▶ [Short problem] Return the whole listing, keeping every character the same.

▶ [Data lines]
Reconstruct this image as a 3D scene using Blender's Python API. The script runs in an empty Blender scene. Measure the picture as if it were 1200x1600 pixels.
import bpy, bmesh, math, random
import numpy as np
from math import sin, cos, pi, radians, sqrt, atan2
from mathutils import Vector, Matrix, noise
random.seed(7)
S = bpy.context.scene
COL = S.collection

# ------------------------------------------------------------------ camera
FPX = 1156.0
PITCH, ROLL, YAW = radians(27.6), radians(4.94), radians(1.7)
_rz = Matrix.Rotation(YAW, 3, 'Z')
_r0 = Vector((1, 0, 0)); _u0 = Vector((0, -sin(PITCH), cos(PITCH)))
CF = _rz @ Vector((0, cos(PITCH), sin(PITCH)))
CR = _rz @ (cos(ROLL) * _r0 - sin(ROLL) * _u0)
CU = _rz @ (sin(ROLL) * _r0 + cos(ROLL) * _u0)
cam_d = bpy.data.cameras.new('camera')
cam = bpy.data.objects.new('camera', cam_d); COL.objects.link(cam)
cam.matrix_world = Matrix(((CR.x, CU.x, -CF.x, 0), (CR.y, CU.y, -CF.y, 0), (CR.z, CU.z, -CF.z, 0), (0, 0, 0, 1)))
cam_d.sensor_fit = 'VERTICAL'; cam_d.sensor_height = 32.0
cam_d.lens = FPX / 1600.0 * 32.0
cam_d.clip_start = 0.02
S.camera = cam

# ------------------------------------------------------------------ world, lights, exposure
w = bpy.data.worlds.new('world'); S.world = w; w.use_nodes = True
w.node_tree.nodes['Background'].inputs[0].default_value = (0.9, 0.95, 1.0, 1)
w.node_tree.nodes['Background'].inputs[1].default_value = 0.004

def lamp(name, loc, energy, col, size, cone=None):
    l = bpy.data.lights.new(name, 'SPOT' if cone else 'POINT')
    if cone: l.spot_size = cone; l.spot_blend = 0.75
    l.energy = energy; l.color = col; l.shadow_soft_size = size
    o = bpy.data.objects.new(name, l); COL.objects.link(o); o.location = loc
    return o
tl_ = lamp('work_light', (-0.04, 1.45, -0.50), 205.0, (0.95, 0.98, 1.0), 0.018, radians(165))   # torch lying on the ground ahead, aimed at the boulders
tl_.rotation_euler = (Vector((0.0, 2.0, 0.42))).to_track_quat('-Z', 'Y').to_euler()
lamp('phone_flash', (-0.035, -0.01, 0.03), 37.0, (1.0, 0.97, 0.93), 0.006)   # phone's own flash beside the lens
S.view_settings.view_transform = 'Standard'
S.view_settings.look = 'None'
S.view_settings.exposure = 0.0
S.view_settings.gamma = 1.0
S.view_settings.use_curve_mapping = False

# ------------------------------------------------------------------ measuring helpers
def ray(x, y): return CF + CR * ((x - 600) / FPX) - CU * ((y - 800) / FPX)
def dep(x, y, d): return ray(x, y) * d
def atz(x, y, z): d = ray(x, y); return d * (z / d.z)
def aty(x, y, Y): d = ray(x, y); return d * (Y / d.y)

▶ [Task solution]
Reconstruct this image as a 3D scene using Blender's Python API. The script runs in an empty Blender scene. Measure the picture as if it were 1200x1600 pixels.
import bpy, bmesh, math, random
import numpy as np
from math import sin, cos, pi, radians, sqrt, atan2
from mathutils import Vector, Matrix, noise
random.seed(7)
S = bpy.context.scene
COL = S.collection

# ------------------------------------------------------------------ camera
FPX = 1156.0
PITCH, ROLL, YAW = radians(27.6), radians(4.94), radians(1.7)
_rz = Matrix.Rotation(YAW, 3, 'Z')
_r0 = Vector((1, 0, 0)); _u0 = Vector((0, -sin(PITCH), cos(PITCH)))
CF = _rz @ Vector((0, cos(PITCH), sin(PITCH)))
CR = _rz @ (cos(ROLL) * _r0 - sin(ROLL) * _u0)
CU = _rz @ (sin(ROLL) * _r0 + cos(ROLL) * _u0)
cam_d = bpy.data.cameras.new('camera')
cam = bpy.data.objects.new('camera', cam_d); COL.objects.link(cam)
cam.matrix_world = Matrix(((CR.x, CU.x, -CF.x, 0), (CR.y, CU.y, -CF.y, 0), (CR.z, CU.z, -CF.z, 0), (0, 0, 0, 1)))
cam_d.sensor_fit = 'VERTICAL'; cam_d.sensor_height = 32.0
cam_d.lens = FPX / 1600.0 * 32.0
cam_d.clip_start = 0.02
S.camera = cam

# ------------------------------------------------------------------ world, lights, exposure
w = bpy.data.worlds.new('world'); S.world = w; w.use_nodes = True
w.node_tree.nodes['Background'].inputs[0].default_value = (0.9, 0.95, 1.0, 1)
w.node_tree.nodes['Background'].inputs[1].default_value = 0.004

def lamp(name, loc, energy, col, size, cone=None):
    l = bpy.data.lights.new(name, 'SPOT' if cone else 'POINT')
    if cone: l.spot_size = cone; l.spot_blend = 0.75
    l.energy = energy; l.color = col; l.shadow_soft_size = size
    o = bpy.data.objects.new(name, l); COL.objects.link(o); o.location = loc
    return o
tl_ = lamp('work_light', (-0.04, 1.45, -0.50), 205.0, (0.95, 0.98, 1.0), 0.018, radians(165))   # torch lying on the ground ahead, aimed at the boulders
tl_.rotation_euler = (Vector((0.0, 2.0, 0.42))).to_track_quat('-Z', 'Y').to_euler()
lamp('phone_flash', (-0.035, -0.01, 0.03), 37.0, (1.0, 0.97, 0.93), 0.006)   # phone's own flash beside the lens
S.view_settings.view_transform = 'Standard'
S.view_settings.look = 'None'
S.view_settings.exposure = 0.0
S.view_settings.gamma = 1.0
S.view_settings.use_curve_mapping = False

# ------------------------------------------------------------------ measuring helpers
def ray(x, y): return CF + CR * ((x - 600) / FPX) - CU * ((y - 800) / FPX)
def dep(x, y, d): return ray(x, y) * d
def atz(x, y, z): d = ray(x, y); return d * (z / d.z)
def aty(x, y, Y): d = ray(x, y); return d * (Y / d.y)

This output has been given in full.